ABA Testing

April 19, 2006

I’m at the eMetrics Summit in Santa Barbara, and there are lots of cool lessons to be heard, some of which I’ll write about in the following days. But today, I’m writing about lunch.

I didn’t really notice what I *ate*, but I sat with Matt Roche from Offermatica (whom I referenced a few days ago but only met today) and Bill Bruno from Stratigent. During the course of lunch, I asked them both what they thought about ABA testing, which companies sometimes use when they have too few visitors (too little data) to do standard split-path testing.

With ABA, the company does an A/B test with three groups instead of two. They randomly split visitors into three groups.

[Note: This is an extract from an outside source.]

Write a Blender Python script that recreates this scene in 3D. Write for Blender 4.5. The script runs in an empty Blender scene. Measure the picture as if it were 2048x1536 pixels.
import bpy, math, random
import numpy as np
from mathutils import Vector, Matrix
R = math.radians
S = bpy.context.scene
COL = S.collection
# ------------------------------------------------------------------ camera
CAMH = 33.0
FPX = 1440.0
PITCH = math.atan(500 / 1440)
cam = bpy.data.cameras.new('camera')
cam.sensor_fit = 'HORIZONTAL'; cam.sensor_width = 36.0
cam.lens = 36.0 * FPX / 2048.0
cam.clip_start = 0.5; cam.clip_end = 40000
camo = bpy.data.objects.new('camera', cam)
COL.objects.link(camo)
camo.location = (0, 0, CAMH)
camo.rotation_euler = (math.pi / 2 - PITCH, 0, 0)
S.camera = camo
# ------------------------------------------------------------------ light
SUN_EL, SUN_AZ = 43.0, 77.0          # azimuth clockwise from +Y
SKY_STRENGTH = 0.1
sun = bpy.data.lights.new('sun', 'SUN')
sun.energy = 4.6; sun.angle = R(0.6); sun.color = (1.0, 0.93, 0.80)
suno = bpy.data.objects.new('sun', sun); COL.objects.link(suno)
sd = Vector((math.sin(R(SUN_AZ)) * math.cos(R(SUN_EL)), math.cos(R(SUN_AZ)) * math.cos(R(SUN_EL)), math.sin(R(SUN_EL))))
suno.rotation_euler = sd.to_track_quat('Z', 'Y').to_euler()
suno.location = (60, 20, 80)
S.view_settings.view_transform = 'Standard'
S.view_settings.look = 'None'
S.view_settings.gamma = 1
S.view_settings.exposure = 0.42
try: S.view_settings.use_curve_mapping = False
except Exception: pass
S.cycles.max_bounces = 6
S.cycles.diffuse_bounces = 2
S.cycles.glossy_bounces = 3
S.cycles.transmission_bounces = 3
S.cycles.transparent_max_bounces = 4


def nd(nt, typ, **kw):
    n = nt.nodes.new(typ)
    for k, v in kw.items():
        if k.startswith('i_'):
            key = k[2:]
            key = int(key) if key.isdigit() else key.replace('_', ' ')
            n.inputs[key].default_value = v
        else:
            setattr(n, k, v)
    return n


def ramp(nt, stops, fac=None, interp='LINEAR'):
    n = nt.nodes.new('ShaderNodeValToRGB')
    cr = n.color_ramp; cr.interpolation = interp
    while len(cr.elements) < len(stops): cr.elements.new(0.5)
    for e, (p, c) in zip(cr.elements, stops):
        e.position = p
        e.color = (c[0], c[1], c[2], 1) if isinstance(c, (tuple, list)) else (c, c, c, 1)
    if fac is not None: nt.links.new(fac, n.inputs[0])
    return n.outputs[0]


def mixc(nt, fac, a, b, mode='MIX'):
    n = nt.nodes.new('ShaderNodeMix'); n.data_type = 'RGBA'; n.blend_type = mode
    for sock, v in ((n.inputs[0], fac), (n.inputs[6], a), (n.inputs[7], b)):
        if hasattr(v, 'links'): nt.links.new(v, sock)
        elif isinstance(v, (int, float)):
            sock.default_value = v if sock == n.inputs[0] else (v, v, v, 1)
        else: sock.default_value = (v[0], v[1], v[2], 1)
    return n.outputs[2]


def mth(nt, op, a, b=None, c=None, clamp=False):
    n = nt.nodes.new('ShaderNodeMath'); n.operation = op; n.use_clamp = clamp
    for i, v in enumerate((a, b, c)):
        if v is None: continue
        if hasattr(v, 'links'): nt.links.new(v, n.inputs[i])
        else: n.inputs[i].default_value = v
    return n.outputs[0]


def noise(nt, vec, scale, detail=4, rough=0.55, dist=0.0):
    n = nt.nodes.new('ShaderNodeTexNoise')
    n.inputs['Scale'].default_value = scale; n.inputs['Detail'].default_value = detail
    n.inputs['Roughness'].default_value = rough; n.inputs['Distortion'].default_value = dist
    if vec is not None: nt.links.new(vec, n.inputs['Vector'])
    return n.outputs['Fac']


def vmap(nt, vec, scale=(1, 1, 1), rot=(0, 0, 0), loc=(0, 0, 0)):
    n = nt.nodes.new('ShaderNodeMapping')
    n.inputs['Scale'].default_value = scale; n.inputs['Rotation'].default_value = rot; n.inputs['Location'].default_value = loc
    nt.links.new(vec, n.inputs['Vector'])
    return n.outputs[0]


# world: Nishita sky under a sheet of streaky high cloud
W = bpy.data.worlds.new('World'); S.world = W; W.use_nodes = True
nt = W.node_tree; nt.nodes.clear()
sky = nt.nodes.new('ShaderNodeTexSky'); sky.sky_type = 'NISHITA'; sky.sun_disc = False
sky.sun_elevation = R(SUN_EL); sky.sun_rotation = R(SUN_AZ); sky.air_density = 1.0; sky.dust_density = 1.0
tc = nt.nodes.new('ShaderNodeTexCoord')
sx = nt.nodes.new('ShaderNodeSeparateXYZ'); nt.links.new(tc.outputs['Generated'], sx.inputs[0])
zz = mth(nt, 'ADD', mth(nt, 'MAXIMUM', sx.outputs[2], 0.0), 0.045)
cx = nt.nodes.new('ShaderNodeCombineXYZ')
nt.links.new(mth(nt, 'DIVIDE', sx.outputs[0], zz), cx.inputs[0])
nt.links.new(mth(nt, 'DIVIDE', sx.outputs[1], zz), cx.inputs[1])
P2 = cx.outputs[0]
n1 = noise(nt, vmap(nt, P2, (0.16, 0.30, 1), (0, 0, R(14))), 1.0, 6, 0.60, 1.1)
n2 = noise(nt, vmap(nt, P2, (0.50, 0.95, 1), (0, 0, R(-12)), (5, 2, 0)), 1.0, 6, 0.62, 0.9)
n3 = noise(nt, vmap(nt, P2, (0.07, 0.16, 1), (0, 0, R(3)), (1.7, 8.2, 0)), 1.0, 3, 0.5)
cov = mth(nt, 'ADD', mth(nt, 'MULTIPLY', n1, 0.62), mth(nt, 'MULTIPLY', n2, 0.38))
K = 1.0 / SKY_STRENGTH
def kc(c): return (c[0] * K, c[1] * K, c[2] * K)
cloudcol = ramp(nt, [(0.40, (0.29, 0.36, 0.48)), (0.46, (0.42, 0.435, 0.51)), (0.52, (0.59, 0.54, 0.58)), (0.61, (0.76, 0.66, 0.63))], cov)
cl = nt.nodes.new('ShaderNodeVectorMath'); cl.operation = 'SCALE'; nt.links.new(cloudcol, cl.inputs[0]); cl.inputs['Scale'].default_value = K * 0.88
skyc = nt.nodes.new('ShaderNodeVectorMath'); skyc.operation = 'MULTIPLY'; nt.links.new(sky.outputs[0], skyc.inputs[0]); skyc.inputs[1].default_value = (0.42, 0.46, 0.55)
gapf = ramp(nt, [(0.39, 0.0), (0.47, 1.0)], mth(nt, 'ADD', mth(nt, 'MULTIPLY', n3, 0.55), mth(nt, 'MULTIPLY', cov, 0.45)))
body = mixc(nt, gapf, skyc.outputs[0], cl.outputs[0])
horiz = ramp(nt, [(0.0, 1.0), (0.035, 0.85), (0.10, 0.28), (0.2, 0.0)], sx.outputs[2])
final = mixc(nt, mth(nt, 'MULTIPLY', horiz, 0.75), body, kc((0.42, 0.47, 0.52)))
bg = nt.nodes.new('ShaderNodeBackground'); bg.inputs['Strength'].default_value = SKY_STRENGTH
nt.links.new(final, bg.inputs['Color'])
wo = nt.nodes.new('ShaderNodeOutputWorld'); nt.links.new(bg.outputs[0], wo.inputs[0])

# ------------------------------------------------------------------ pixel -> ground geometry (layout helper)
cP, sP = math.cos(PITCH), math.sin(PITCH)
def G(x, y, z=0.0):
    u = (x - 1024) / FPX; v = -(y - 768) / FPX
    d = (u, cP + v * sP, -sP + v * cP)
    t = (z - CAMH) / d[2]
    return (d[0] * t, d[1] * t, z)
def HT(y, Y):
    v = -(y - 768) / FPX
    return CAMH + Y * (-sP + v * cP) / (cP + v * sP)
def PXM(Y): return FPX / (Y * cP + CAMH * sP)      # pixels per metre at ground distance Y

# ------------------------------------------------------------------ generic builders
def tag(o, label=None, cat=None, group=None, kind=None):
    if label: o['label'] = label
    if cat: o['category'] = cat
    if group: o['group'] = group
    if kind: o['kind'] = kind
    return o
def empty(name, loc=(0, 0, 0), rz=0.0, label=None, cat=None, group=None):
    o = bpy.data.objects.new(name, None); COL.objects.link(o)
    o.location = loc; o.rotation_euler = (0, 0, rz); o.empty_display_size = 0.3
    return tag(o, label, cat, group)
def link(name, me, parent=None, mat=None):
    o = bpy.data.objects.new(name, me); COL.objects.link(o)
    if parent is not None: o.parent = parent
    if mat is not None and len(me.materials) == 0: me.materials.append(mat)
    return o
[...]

One of them sees the test page (the B group.) The other two groups both see the same control page (Those are the two A groups.) When the first A group has the same conversion rate as the second A group, the company who is running the test decides that it has collected enough data, and then feels that it is in a position to declare either the control or the new test page a winner.

Matt and Bill both dismissed ABA testing as a not-too-great idea. Matt drew a picture on the back of Bill’s business card, showing how data usually presents itself:


It is never very clean, he said, and it doesn’t usually go in a beautiful curve, but it bounces all over the place. So in the above picture, the two “A” tests are in black and red, and the B test is in blue. At which arrow should we say that the two A tests are the same — the first one, where the blue is a winner, the second one, where they are all tied, or the third one, where the blue line is the loser?